Regionale Küche: Palmen in Ostfriesland
Schatteburg/dpa. - Mit Bäumen ist Ostfriesland wenig gesegnet, und Palmen fallen dort erst recht in die Exoten-Rubrik. Im kleinen Ort Schatteburg jedoch liegt, verborgen hinter Hecken und Hofresten, ein kleiner «Palmengarten».
Darin wächst ein Dutzend selten gewordener Grünkohlsorten, unter anderem die «Ostfriesische Palme». Für Landwirt Reinhard Ehrentraut ist Grünkohl eben nicht gleich Grünkohl: Gut 25 alte Sorten des Wintergemüses hat er bei einer Inventur Ostfrieslands in den vergangenen Jahren aufgespürt. Der Bio-Bauer sammelt auch andere Nutzpflanzen aus früherer Zeit und züchtet sie für begeisterte Hobbygärtner.
Für eine Bestandsaufnahme hat Ehrentraut kleine Dörfer und vereinzelte Höfe abgegrast und dabei immer wieder neue Entdeckungen gemacht: «In kaum einer Region Deutschlands gibt es so viele unterschiedliche Gemüsesorten wie hier in Ostfriesland.» Am Ende standen 200 selten gewordene Namen auf der Liste - von der Ackerbohne bis zur Winterheckenzwiebel.
Die Vielfalt im Nordwesten hat ihren Grund in der traditionellen Selbstversorger-Mentalität der Ostfriesen. Über Jahrhunderte lieferte das kleine Beet hinter dem Haus auch in schlechten Zeiten wertvollen Grundstoff für die tägliche Mahlzeit. Die alten Gewohnheiten hätten in Ostfriesland vielleicht länger überdauert als in anderen Regionen, glaubt Ehrentraut. Doch das Erbe dieser Bio-Kultur ist in Gefahr: wenn die Großeltern sterben, die Gärten verfallen oder internationale Konzerne Patente anmelden. Auch durch Höfesterben und Landflucht als Folge der modernen Arbeitswelt geht wertvolles altes Saatgut verloren. Viele noch vor 20 Jahren übliche Sorten werden nicht mehr angebaut und sterben aus.
Biobauer Ehrentraut und der Verein «Dreschflegel» setzen sich daher bundesweit für die Erhaltung alter Nutzpflanzen ein. Das Thema geriet vor einigen Jahren durch den Rechtsstreit um die Kartoffelsorte «Linda» in die Schlagzeilen: Als ein Pflanzenzuchtunternehmen die beliebte «Linda» vom Markt nehmen wollte, hagelte es Proteste von Verbrauchern und Landwirten.

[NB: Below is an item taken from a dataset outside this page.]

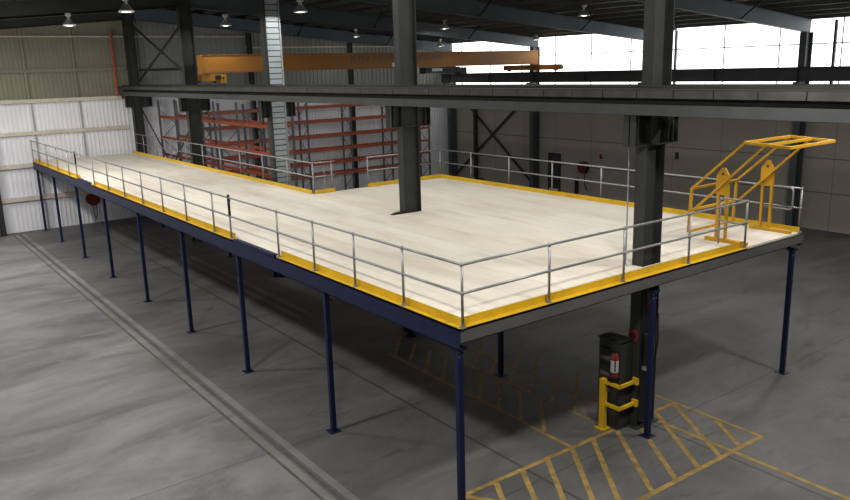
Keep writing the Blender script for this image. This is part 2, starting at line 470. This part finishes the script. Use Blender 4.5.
def word(body, right=None):
    tx = bpy.data.curves.new('lettering', 'FONT'); tx.body = body; tx.size = .46; tx.extrude = .004
    to = bpy.data.objects.new('lettering', tx); C.objects.link(to)
    bpy.context.view_layer.update()
    lm = bpy.data.meshes.new_from_object(to.evaluated_get(bpy.context.evaluated_depsgraph_get()))
    bpy.data.objects.remove(to); lm.name = 'lettering'
    xr = max(v.co.x for v in lm.vertices)
    if right is not None:                       # set the word flush right, where it stands in the whole line
        lm.transform(Matrix.Translation((right-xr, 0, 0)))
    return lm, xr
whole, xr = word('JDN MONOCRANES'); bpy.data.meshes.remove(whole)
for body, r_ in (('JDN', None), ('MONOCRANES', xr)):
    lm, _ = word(body, r_)
    lm.transform(Matrix.Translation((12.6, 23.545, 7.68)) @ Matrix.Rotation(math.pi/2, 4, 'X') @ Matrix.Diagonal((1.34, 1, 1, 1)))
    lm.materials.clear(); lm.materials.append(mat('crane_text'))
    lo = bpy.data.objects.new('lettering', lm); C.objects.link(lo); attach(lo, cr_)
MB().box(12.2, 13.4, 23.54, 23.55, 7.56, 7.595).build('underline', 'crane_text', cr_)

# ------------------------------------------------------------------ mezzanine
LP = [0.15, 4.35, 8.61, 12.55, 16.58, 20.70, 24.84, 29.02, 32.6]
W, WA, YE, YS = 10.03, 4.83, 32.75, 13.38
mz = thing('mezzanine_platform', 'raised L-shaped mezzanine deck of pale boards on navy posts', 'mezzanine', (5, 10, 0))
# deck, cut round the two columns that pass through it
holes = [(4.92, 5.52, .44, .72), (4.90, 5.50, 8.41, 8.69)]
xs = sorted({.02, WA, W} | {h_[0] for h_ in holes} | {h_[1] for h_ in holes}); ysd = sorted({.02, YS, YE} | {h_[2] for h_ in holes} | {h_[3] for h_ in holes})
def inside(x, y):
    if any(a < x < b and c < y < d_ for a, b, c, d_ in holes): return False
    return (x < WA) or (y < YS)
bm = bmesh.new(); vv = {}
def V(x, y): return vv.setdefault((x, y), bm.verts.new((x, y, H)) if (x, y) not in vv else vv[(x, y)])
for i in range(len(xs)-1):
    for j in range(len(ysd)-1):
        if inside((xs[i]+xs[i+1])/2, (ysd[j]+ysd[j+1])/2):
            bm.faces.new([V(xs[i], ysd[j]), V(xs[i+1], ysd[j]), V(xs[i+1], ysd[j+1]), V(xs[i], ysd[j+1])])
g = bmesh.ops.extrude_face_region(bm, geom=list(bm.faces))
for v in g['geom']:
    if isinstance(v, bmesh.types.BMVert): v.co.z -= .035
bmesh.ops.recalc_face_normals(bm, faces=bm.faces)
me = bpy.data.meshes.new('deck_boards'); bm.to_mesh(me); bm.free(); me.materials.append(mat('particleboard'))
o = bpy.data.objects.new('deck_boards', me); C.objects.link(o); attach(o, mz)
def cbeam(ax, fix, a, b, z0, z1, out, m, name='edge_beam'):
    """channel; flanges turned inwards"""
    s = MB(); t_ = .012; w = .075*out
    lo, hi = sorted((fix, fix-t_*out)); lw, hw = sorted((fix, fix-w))
    for (u0, u1, zz0, zz1) in ((lo, hi, z0, z1), (lw, hw, z0, z0+t_), (lw, hw, z1-t_, z1)):
        if ax == 'y': s.box(u0, u1, a, b, zz0, zz1)
        else: s.box(a, b, u0, u1, zz0, zz1)
    s.build(name, m, mz)
zt = H-.036
cbeam('y', -.045, -.03, YE, 3.05, zt, -1, 'navy')
cbeam('x', -.035, -.03, W+.03, 3.16, zt, -1, 'fascia')
cbeam('y', W+.03, 0, YS, 3.10, zt, 1, 'galv_matt')
cbeam('x', YS+.03, WA, W, 3.10, zt, 1, 'galv_matt')
cbeam('y', WA+.025, YS, YE, 3.10, zt, 1, 'navy')
cbeam('x', YE+.03, 0, WA, 3.10, zt, 1, 'navy')
for x in (4.6, 9.75): 
    MB().ibeam_y(x, .1, (YE if x < 5 else YS)-.1, 3.06, 3.36, .12, .012, .008).build('bearer', 'navy', mz)
for y0, y1 in ((6.35, 8.5), (21.95, 23.75)):     # raised nosing where the rail section lifts out
    MB().box(-.05, .05, y0, y1, zt, H+.035).build('nosing', 'navy', mz)
def post(x, y):
    p = MB().box(x-.05, x+.05, y-.05, y+.05, .012, 3.06).build('support_post', 'navy', mz, .006)
    MB().box(x-.12, x+.12, y-.12, y+.12, 0, .012).build('base_plate', 'navy', p)
    MB().box(x-.09, x+.09, y-.09, y+.09, 3.0, 3.05).build('cap_plate', 'navy', p)
    for dx in (-.04, .04):
        for dz in (2.88, 2.96):
            if y < 1: MB().box(x+dx-.01, x+dx+.01, y-.058, y-.05, dz, dz+.02).build('bolt', 'galv', p)
for i, y in enumerate(LP): post(.08, max(y, .1))
for y in (.1, 4.32, 8.05, 12.75, 16.58, 20.7, 24.84, 29.02): post(4.83 if y < 1 else 4.72, y)
for y in (.1, 4.32, 8.5, 12.8): post(9.88, y)
MB().box(.025, .135, .04, .051, 1.55, 1.62).build('tag', 'white_plastic', mz) if False else None

# guard rails ------------------------------------------------------------------
RT, RM = 1.0, .55
st_mesh = {}
def stanchion(parent, x, y, dark=False, top=RT):
    if 'post' not in st_mesh:
        a = MB().tube([(0, 0, .012), (0, 0, RT-.01)], .0225, 10)
        for z in (RT, RM): a.ball((0, 0, z), .036, 10)
        o = a.build('stanchion', 'galv', None, 0, True); st_mesh['post'] = o.data; C.objects.unlink(o)
        b = MB().box(-.045, .045, -.045, .045, 0, .014).tube([(0, 0, .01), (0, 0, .07)], .031, 10)
        o = b.build('base_flange', 'galv'); st_mesh['base'] = o.data; C.objects.unlink(o)
        o = MB().tube([(0, 0, .52), (0, 0, 1.07)], .032, 10).tube([(0, -.03, 1.0), (0, -.10, .93)], .012, 6).build('latch_sleeve', 'black'); st_mesh['sleeve'] = o.data; C.objects.unlink(o)
    p = bpy.data.objects.new('stanchion', st_mesh['post']); C.objects.link(p)
    p.location = (x, y, H); p['_w'] = (0, 0, 0); attach(p, parent)
    b = bpy.data.objects.new('base_flange', st_mesh['base']); C.objects.link(b); b.parent = p
    if dark:
        b = bpy.data.objects.new('latch_sleeve', st_mesh['sleeve']); C.objects.link(b); b.parent = p
def rails(parent, pts):
    for nme, z in (('top_rail', RT), ('mid_rail', RM)):
        MB().tube([(x, y, H+z) for x, y in pts], .0215, 10).build(nme, 'galv', parent, 0, True)
def toe(parent, a, b, inn):
    """yellow kick plate: upright leg plus the flat leg under the stanchions; inn = unit vector towards the deck"""
    (ax, ay), (bx, by) = a, b; m = MB()
    ix, iy = inn
    def span(o0, o1, z0, z1):
        X = [ax+ix*o0, ax+ix*o1, bx+ix*o0, bx+ix*o1]; Y = [ay+iy*o0, ay+iy*o1, by+iy*o0, by+iy*o1]
        m.box(min(X), max(X), min(Y), max(Y), z0, z1)
    span(-.03 if ax > 4 and ax < 4.9 and ay != by else -.055, .075, H+.0005, H+.008); span(.067, .075, H+.008, H+.13)
    m.build('toe_board', 'yellow', parent)

gr = thing('guardrail', 'long two-bar guardrail along the left edge, from front corner to gable wall', 'guardrail', (0, 16, H), 'guardrails round the deck')
ly = [0., 1.5, 3.046, 4.582, 6.169, 8.729, 9.802, 11.766, 13.697, 15.595, 17.546, 19.474, 21.395, 23.988, 25.336, 27.38, 29.4, 31.3, 32.7]
for y in ly: stanchion(gr, .012 if y == 0 else 0, -.04 if y == 0 else y, abs(y-8.729) < .01 or abs(y-23.988) < .01)
rails(gr, [(.012, -.04), (0, 1.5), (0, 32.7)])
for a, b in ((-.05, 6.2), (8.65, 21.8), (23.8, 32.75)): toe(gr, (0, a), (0, b), (1, 0))
gr = thing('guardrail', 'two-bar guardrail on the front edge, ending at the pallet gate', 'guardrail', (4, 0, H), 'guardrails round the deck')
for x in (1.91, 3.811, 5.762, 7.72): stanchion(gr, x, 0)
rails(gr, [(0.055, -.04), (1.91, 0), (7.72, 0)]); toe(gr, (.08, 0), (7.84, 0), (0, 1))
def loop(parent, x, ya, yb):
    r_ = .09; pts = []
    pts.append((x, ya, H+RT))
    for k in range(7): a = math.pi/2-k*math.pi/12; pts.append((x, yb+(1 if yb > ya else -1)*(-r_+r_*math.cos(a)), H+RT-r_+r_*math.sin(a)))
    for k in range(7): a = -k*math.pi/12; pts.append((x, yb+(1 if yb > ya else -1)*(-r_+r_*math.cos(a)), H+.50+r_+r_*math.sin(a)))
    pts.append((x, ya, H+.50))
    MB().tube(pts, .0215, 10).build('end_loop', 'galv', parent, 0, True)
loop(gr, 7.72, .03, .62)
MB().tube([(7.72, .62, H+.0), (7.72, .62, H+.95)], .0215, 10).build('loop_post', 'galv', gr, 0, True)
gr = thing('guardrail', 'two-bar guardrail along the right rear edge facing the concrete wall', 'guardrail', (10, 7, H), 'guardrails round the deck')
for y in (0.05, 1.95, 3.9, 5.874, 7.798, 9.73, 11.647, 13.38): stanchion(gr, 10.0, y)
rails(gr, [(10.0, .05), (10.0, 13.38)]); toe(gr, (10.0, 0), (10.0, 13.36), (-1, 0))
loop(gr, 9.955, 1.0, .22)
gr = thing('guardrail', 'short guardrail facing the long orange racking, right of the stair opening', 'guardrail', (8.3, 13.38, H), 'guardrails round the deck')
for x in (6.88, 8.5): stanchion(gr, x, 13.36)
rails(gr, [(6.88, 13.36), (9.955, 13.36)]); toe(gr, (6.82, 13.36), (9.9, 13.36), (0, -1))
gr = thing('guardrail', 'guardrail along the rear edge of the narrow deck beside the middle columns', 'guardrail', (4.78, 23, H), 'guardrails round the deck')
for y in (13.40, 15.2, 17.15, 19.15, 21.1, 23.0, 25.0, 27.0, 29.0, 31.0): stanchion(gr, 4.81, y)
rails(gr, [(4.81, 13.49), (4.81, 32.2)]); toe(gr, (4.81, 13.40), (4.81, 32.7), (-1, 0))
gr = thing('guardrail', 'tiny guardrail return at the left side of the stair opening', 'guardrail', (5.2, 13.38, H), 'guardrails round the deck')
for x in (5.48,): stanchion(gr, x, 13.36)
MB().tube([(5.2, 13.36, H), (5.2, 13.36, H+.9)], .012, 8).build('latch_bar', 'galv', gr)
rails(gr, [(4.85, 13.36), (5.6, 13.36)]); toe(gr, (4.80, 13.36), (5.55, 13.36), (0, -1))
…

«Die Gesellschaft ist sensibler geworden für gesunde Ernährung», ist sich Ehrentraut nach diversen Lebensmittelskandalen sicher. «Vor zehn Jahren kam die Bio-Welle, inzwischen sind wir auf einem neuen Niveau.» So entdeckten junge Familien mit Kindern die Lust am eigenen Anbau, Schulen legten spezielle Lehrgärten an. «Ruhe und Erholung finden und beim Anbauen den eigenen Geschmack entdecken - das bietet gestressten Menschen eine ganz neue Lebensqualität.» Auch regionale Identität kommt hinzu - das ostfriesische Nationalgericht «Updröged Bohnen» macht etwa schon beim Anschauen neugierig: Dabei werden die Hülsenfrüchte auf Fäden gezogen und zum Trocknen aufgehängt.
Vielfalt statt Einheitsgeschmack hängt beim Grünkohl von der Sorte, aber auch vom Rezept ab. Ehrentraut kennt wild-kohlige bis mild-süßliche oder Brokkoli-artige Varianten, mittlere bis mannshohe Pflanzen, feinkrause bis glatte Blattstrukturen. Und zur klassischen Variante mit Wurst oder Kasseler gibt es längst vegetarische Alternativen: «Grünkohl-Pizza ist interessant, etwa mit Schalotten oder als Salat mit Walnüssen.»
Auch muss nicht das ganze Haus nach Grünkohl riechen: «Nicht eine Stunde kochen, sondern 15 bis 20 Minuten dünsten, dann sind die Blätter weich.» Gegen bitteren Geschmack hilft auch Frost, sagt Kohl-Verkäuferin Henriette Freerk vom Biolandhof in Südarle: «Alternativ kann der Kohl sonst in die Tiefkühltruhe. Aber es gibt inzwischen auch milde Sorten.»